**What is expected**: Locate all lines in the data below that hold "Python" and show them.

-- -- --

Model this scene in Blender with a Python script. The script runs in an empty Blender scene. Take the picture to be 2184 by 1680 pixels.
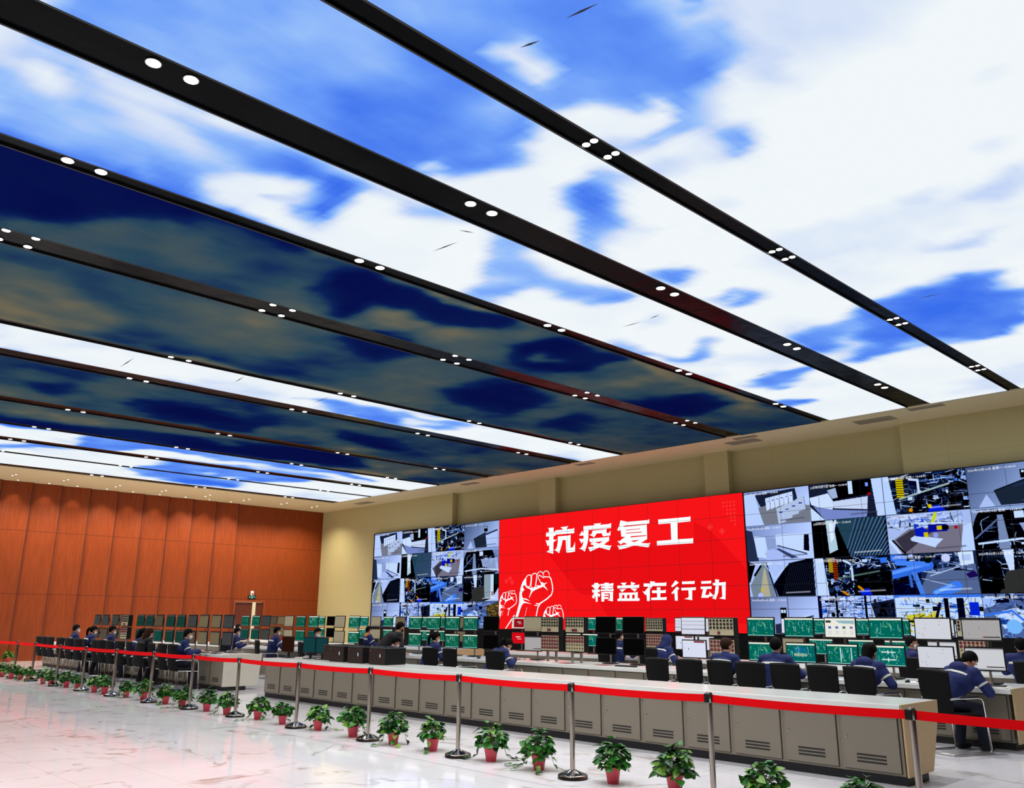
import bpy, bmesh, math, random
import numpy as np
from mathutils import Vector, Matrix
from mathutils.geometry import tessellate_polygon
S = bpy.context.scene
COL = S.collection
PI = math.pi
R = math.radians
# ------------------------------------------------------------------ camera, world, exposure
cam = bpy.data.objects.new('camera', bpy.data.cameras.new('camera')); COL.objects.link(cam)
cam.data.sensor_fit = 'HORIZONTAL'; cam.data.sensor_width = 36.0; cam.data.lens = 36.0 * 1804.376 / 2184
cam.data.clip_start = 0.05; cam.data.clip_end = 200
cam.matrix_world = Matrix(((0.6943776, 0.1808497, 0.6965150, 0.0), (0.7195821, -0.1831446, -0.6698206, 0.0),
                           (0.0064261, 0.9663082, -0.2573078, 1.6), (0, 0, 0, 1)))
S.camera = cam
S.view_settings.view_transform = 'Standard'; S.view_settings.look = 'None'
S.view_settings.exposure = 0.0; S.view_settings.gamma = 1.0; S.view_settings.use_curve_mapping = False
S.cycles.use_denoising = True; S.cycles.max_bounces = 6; S.cycles.diffuse_bounces = 3; S.cycles.glossy_bounces = 3
S.cycles.transmission_bounces = 2; S.cycles.sample_clamp_indirect = 4.0; S.cycles.caustics_reflective = False
S.cycles.caustics_refractive = False
w = bpy.data.worlds.new('world'); S.world = w; w.use_nodes = True
w.node_tree.nodes['Background'].inputs[0].default_value = (0.9, 0.88, 0.85, 1); w.node_tree.nodes['Background'].inputs[1].default_value = 0.03
SKY_EMISSION = 0.97          # brightness of the lit cloud panels
SPOT_POWER = 255.0           # watts of one pair of downlights
WASH_POWER = 42.0            # watts of one small soffit lamp
# ------------------------------------------------------------------ materials
def lin(c):
    c = c / 255.0
    return c / 12.92 if c <= 0.04045 else ((c + 0.055) / 1.055) ** 2.4
def rgb(r, g, b): return (lin(r), lin(g), lin(b), 1.0)
MATS = {}
def mat(name, c, rough=0.5, metal=0.0, spec=0.5, var=0.06, scale=8.0, bump=0.0, trans=0.0, coat=0.0):
    m = bpy.data.materials.new(name); m.use_nodes = True; nt = m.node_tree; b = nt.nodes['Principled BSDF']
    b.inputs['Roughness'].default_value = rough; b.inputs['Metallic'].default_value = metal
    b.inputs['Specular IOR Level'].default_value = spec; b.inputs['Coat Weight'].default_value = coat
    b.inputs['Transmission Weight'].default_value = trans
    tc = nt.nodes.new('ShaderNodeTexCoord'); nz = nt.nodes.new('ShaderNodeTexNoise'); nz.inputs['Scale'].default_value = scale
    nz.inputs['Detail'].default_value = 3.0
    nt.links.new(tc.outputs['Object'], nz.inputs['Vector'])
    mx = nt.nodes.new('ShaderNodeMix'); mx.data_type = 'RGBA'
    mx.inputs[6].default_value = tuple(v * (1 - var) for v in c[:3]) + (1,); mx.inputs[7].default_value = tuple(min(1, v * (1 + var)) for v in c[:3]) + (1,)
    nt.links.new(nz.outputs['Fac'], mx.inputs[0]); nt.links.new(mx.outputs[2], b.inputs['Base Color'])
    if bump:
        bp = nt.nodes.new('ShaderNodeBump'); bp.inputs['Strength'].default_value = bump; bp.inputs['Distance'].default_value = 0.01
        nt.links.new(nz.outputs['Fac'], bp.inputs['Height']); nt.links.new(bp.outputs['Normal'], b.inputs['Normal'])
    MATS[name] = m
    return m
def emis(name, c, s, sampling='NONE', attr=False):
    m = bpy.data.materials.new(name); m.use_nodes = True; nt = m.node_tree; nt.nodes.clear()
    o = nt.nodes.new('ShaderNodeOutputMaterial'); e = nt.nodes.new('ShaderNodeEmission')
    e.inputs[0].default_value = c; e.inputs[1].default_value = s
    if attr:
        a = nt.nodes.new('ShaderNodeAttribute'); a.attribute_name = 'ink'; nt.links.new(a.outputs['Color'], e.inputs[0])
    nt.links.new(e.outputs[0], o.inputs[0])
    m.cycles.emission_sampling = sampling
    MATS[name] = m
    return m
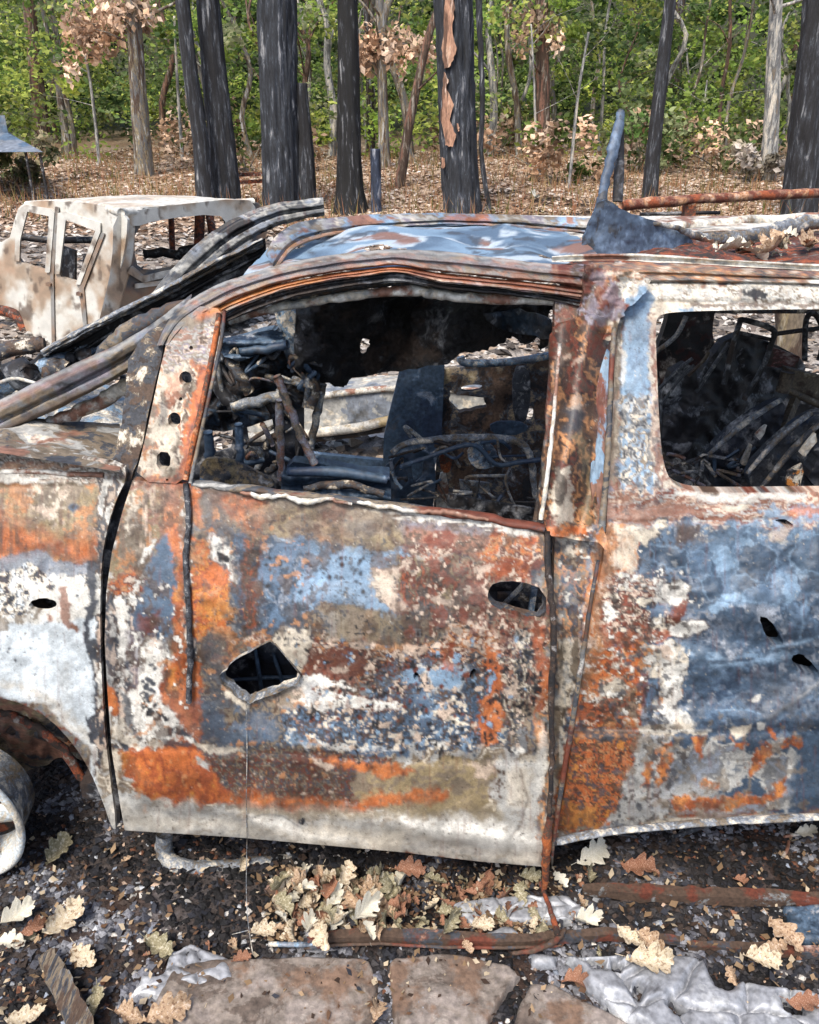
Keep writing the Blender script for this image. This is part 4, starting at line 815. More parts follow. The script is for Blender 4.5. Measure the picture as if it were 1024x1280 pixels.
# front: windscreen pillars and bars
strip('windscreen_pillar', '-200,592 -120,562 0,500 60,470 110,446 150,430 200,398 240,368', '-200,640 -120,604 0,545 60,517 120,488 165,462 206,428 232,396', M_VAN, van, Y=1.87, amp=2.0, prof=PRESSED, jit=.004)
strip('windscreen_frame', '60,440 86,430 140,398 200,366 262,332 332,298', '70,468 100,458 150,424 210,398 270,364 334,332', m_char, van, Y=2.45, prof=HAT, amp=-2.2, jit=.005)
strip('windscreen_frame', '50,438 120,400 195,364 250,332 328,298', '56,446 120,410 200,376 256,344 330,308', m_grey, van, Y=2.44, prof=PRESSED, amp=1.0, jit=.006)
strip('roof_front_rail', '176,384 226,322 276,280 334,254 404,247', '204,400 250,350 300,306 350,280 406,269', M_VAN, van, Y=3.05, prof=HAT, amp=2.0, jit=.005)
tube('windscreen_pillar_foot', [(60,530,1.9),(100,515,1.92),(140,494,1.93),(170,472,1.93)], [.014,.018,.020,.016], m_white, van, jit=.004)
tube('windscreen_pillar_shoulder', [(110,476,1.98),(132,440,1.98),(160,418,1.98),(205,392,1.97),(260,376,1.95)], [.010,.020,.028,.020,.012], m_mix, van, jit=.003)
part('door_jamb', ragged(pts('205,402 214,402 203,440 190,500 178,556 164,600 146,606 130,600 146,560 156,500 160,450 180,420'), 1.5, 4, 2), side(.035), m_mixd, col=False, flange=.05)
part('door_gap', '214,400 224,400 196,520 182,590 160,640 150,700 148,800 150,1030 134,1030 118,800 116,700 126,640 150,590 190,440', side(.055, bumps=False), m_char, col=False, flange=.02, step=4)
# bonnet and engine bay
shelf('cowl', [(-380,566),(0,566),(150,590)], [(-380,520),(0,520),(60,524),(150,530)], 1.62, 1.95, mottle_mat('cowl_scale', ['WC','T','GD','PB','B','GL'], 7, .8, contrast=.42), amp=.03)
stube('cowl_rail', pts('-380,574 0,574 120,580'), .008, m_mix, .03, jit=.003); stube('cowl_rail', pts('-380,588 0,590 130,594'), .006, m_white, .012, jit=.002)
tube('bonnet_bar', [(0,482,2.45),(60,462,2.45),(110,440,2.5),(150,434,2.5)], [.03,.034,.03,.02], m_lblue, van, jit=.006)
tube('bonnet_bar', [(-120,500,2.8),(0,442,2.9),(40,432,2.9),(56,430,2.9)], [.03,.03,.03,.025], m_mixd, van, jit=.004)
tube('engine_pipe', [(0,478,2.3),(20,473,2.3),(50,481,2.3),(58,486,2.3)], .005, m_white, van)
for i, (u, v, Y, r) in enumerate(((28,468,2.4,.045),(72,462,2.4,.03),(100,445,2.45,.03),(-20,470,2.4,.05),(55,452,2.6,.03),(118,462,2.35,.03))):
    tube('engine_lump', [(u-12,v+4,Y),(u,v,Y+.02),(u+12,v-4,Y)], [r*.6,r,r*.5], m_mixd if i % 2 else m_char, van, jit=.012, fseed=i)
shelf('engine_bay_ash', [(-200,600),(40,575),(160,570)], [(-200,440),(60,470),(170,490)], 2.0, 2.7, m_ash, amp=.06)
shelf('ash_heap', [(60,560),(110,566),(160,560)], [(70,528),(110,514),(160,524)], 2.0, 2.2, m_ash, amp=.05)
part('bulkhead', '150,470 380,440 380,700 150,760', flatY(2.62, .05, 16), m_dark, col=False, step=6, holes=['262,520 292,522 290,560 268,566', '306,520 340,520 345,556 312,560'])
# floor, far side, underside
def slab(name, x0, x1, y0, y1, z0, z1, mat, parent=van):
    co = [(x, y, z) for z in (z0, z1) for (x, y) in ((x0,y0),(x1,y0),(x1,y1),(x0,y1))]
    f = [(0,3,2,1),(4,5,6,7),(0,1,5,4),(1,2,6,5),(2,3,7,6),(3,0,4,7)]
    return mesh_np(name, co, np.array(f), mat, parent, None, False)
slab('floor_pan', -.85, 2.4, 1.62, 3.3, .22, .27, m_char)
slab('rocker_panel', -.72, 2.3, 1.585, 1.66, .20, .34, m_rustd)
slab('inner_side_panel', .32, 2.3, 1.66, 1.68, .3, .92, m_char)
yf = 3.28
part('far_pillar', '500,462 556,452 552,548 540,600 478,600 480,545', flatY(yf - .05, .01, 30), m_blue, col=False, flange=.04, step=4)
part('far_sliding_door', '552,462 700,446 712,760 536,760', flatY(yf, .012, 18), mottle_mat('far_door_brown', ['B','C','T','GD','K','C','BD'], 12, .8, f=1.7, contrast=.36), col=False, flange=.04, step=3,
     holes=[smooth(pts('576,482 604,480 604,489 576,491')), ragged(pts('562,488 572,494 606,497 608,510 588,514 574,516 562,504'), 1.5, 3, 2), smooth(pts('655,508 668,508 668,528 655,528'))])
part('far_lower_side', '380,566 480,576 540,566 546,800 380,800', flatY(yf, .02, 30), m_blue, col=False, flange=.03, step=5)
part('far_lower_side', '150,640 385,590 385,800 150,800', flatY(yf, .02, 30), m_dark, col=False, flange=.03, step=5)
part('far_rear_side', '700,450 860,440 900,452 1000,470 1400,470 1400,800 700,800', flatY(yf, .02, 30), m_char, col=False, flange=.03, step=5)
part('far_rear_pillar', smooth(pts('838,380 896,380 890,412 894,434 912,450 830,500 820,440 832,410'), 1), flatY(yf - .03, .01, 20), mottle_mat('maroon_char', ['C','BD',(60,30,30),'C'], 12, .6), col=False, flange=.05, step=3)
part('far_roof_edge', '700,330 1400,340 1400,388 1024,392 900,392 700,380', flatY(yf), m_mixd, col=False, step=5)
tube('far_window_rail', [(576,446,3.2),(584,454,3.2),(640,452,3.2),(700,442,3.2)], .016, m_lblue, van)
tube('far_window_rail', [(820,440,3.2),(845,420,3.2),(858,395,3.2)], .010, m_grey, van)
# hanging roof lining
hl = ragged(pts('366,376 500,368 600,372 696,380 697,412 690,432 676,438 668,424 656,432 640,420 622,432 600,440 575,442 560,456 500,464 440,472 430,484 398,478 384,470 368,462'), 2.4, 5, 12)
part('hanging_roof_lining', hl, flatY(lambda u, v: 2.35 + .10*np.sin(u/30 + v/40), .07, 26), mottle_mat('charred_lining', ['C',(22,22,24),'BD','C','GD',(18,18,20)], 9, .5, f=1.1, bump=1, dist=.02), col=False, step=2.2,
     holes=[ragged(ell(456, 432, 6, 11, 15, 8), 1.5, 3, 1), ragged(ell(690, 396, 5, 9, 0, 8), 1, 2, 2), ragged(ell(672, 428, 4, 6, 0, 8), 1, 2, 3)])
part('lining_flap', ragged(pts('600,392 650,386 690,400 688,424 650,418 620,408'), 2, 4, 5), flatY(lambda u, v: 2.22 + .04*np.sin(u/9), .03, 12), mottle_mat('flap_grey', ['GD','C','SD','GD','M'], 16, .5), col=False, step=2.5)
# dashboard wreck seen through the front window
part('dashboard', ragged(pts('262,436 300,424 350,412 358,440 396,470 400,500 356,520 300,536 256,540 250,490'), 2, 4, 6), flatY(lambda u, v: 2.36 + .05*np.sin(u/11)*np.sin(v/9), .05, 12), mottle_mat('dash_char', ['GD','C','SD','BD','GD','G','C'], 20, .6), col=False, step=2.4, flange=.06)
part('blown_air_duct', ragged(pts('270,430 340,412 352,414 356,432 300,452 280,446'), 1.5, 4, 7), flatY(lambda u, v: 2.28 + .02*np.sin(v/3), .02, 12), mottle_mat('duct_blue', ['SD','S','DN','S','M'], 16, .5), col=False, step=2.2, flange=.06)
part('blue_strut', '342,384 370,382 368,432 378,462 364,466 352,430', flatY(2.3, .01, 12), m_lblue, col=False, step=3)
for pth, r, mt in (([(284,446,2.3),(300,470,2.28),(312,490,2.3)], .018, m_mixd), ([(262,470,2.3),(285,500,2.3),(300,520,2.3)], .02, m_char), ([(300,440,2.26),(340,436,2.26),(360,430,2.26)], .012, m_blue), ([(290,510,2.25),(330,500,2.25),(352,492,2.25)], .016, m_grey),
                   ([(346,470,2.1),(362,510,2.1),(378,550,2.1),(394,580,2.1)], .012, m_lav), ([(349,500,2.12),(350,540,2.12),(352,600,2.12)], .011, m_lav), ([(404,480,2.4),(396,520,2.4),(388,560,2.4)], .012, m_grey),
                   ([(378,470,2.3),(392,486,2.3),(386,510,2.3)], .02, m_mixd), ([(366,440,2.34),(380,462,2.34),(398,468,2.34)], .02, m_blue), ([(298,530,2.2),(300,560,2.2),(300,586,2.2)], .012, m_blue), ([(260,540,2.2),(262,570,2.2),(256,600,2.2)], .014, m_blue),
                   ([(372,540,2.3),(374,590,2.3)], .008, m_char), ([(330,560,2.3),(345,545,2.3),(350,575,2.3),(334,590,2.3)], .012, m_mixd), ([(310,556,2.4),(326,566,2.4),(322,586,2.4)], .010, m_grey)):
    tube('dash_brace', pth, r, mt, van, jit=.003, sides=8)
part('cowl_plate', smooth(pts('250,574 280,572 320,588 346,606 330,612 250,604'), 1), flatY(2.0, .02, 20), mottle_mat('cowl_plate', ['G','T','GD','K','GD'], 20, .7), col=False, step=3)
part('steering_column', ragged(pts('352,596 366,578 400,580 450,590 486,592 490,640 350,630'), 1.5, 3, 9), flatY(lambda u, v: 2.1 + .02*np.sin(v/4), .03, 14), m_blue, col=False, step=3, flange=.05)
tube('steering_column_tube', [(360,590,2.05),(420,590,2.05),(484,600,2.05)], [.012,.016,.012], m_blue, van)
tube('charred_bar', [(380,612,2.0),(430,606,2.0),(480,618,2.0)], [.01,.012,.01], m_mixd, van, jit=.003)
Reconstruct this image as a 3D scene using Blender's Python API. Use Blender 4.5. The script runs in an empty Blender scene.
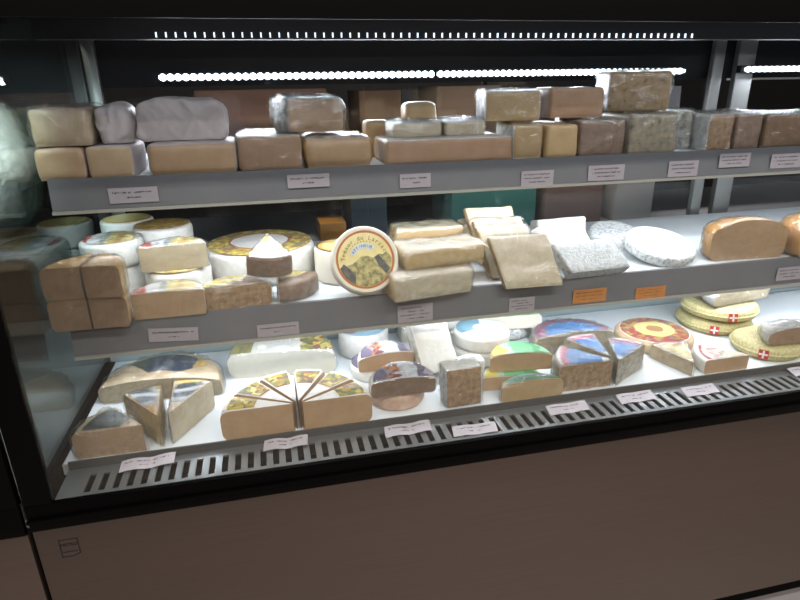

-- -- --

**Worked answer**:
Model this scene in Blender with a Python script. The script runs in an empty Blender scene. Take the picture to be 2184 by 1680 pixels.
Reconstruct this image as a 3D scene using Blender's Python API. Use Blender 4.5. The script runs in an empty Blender scene.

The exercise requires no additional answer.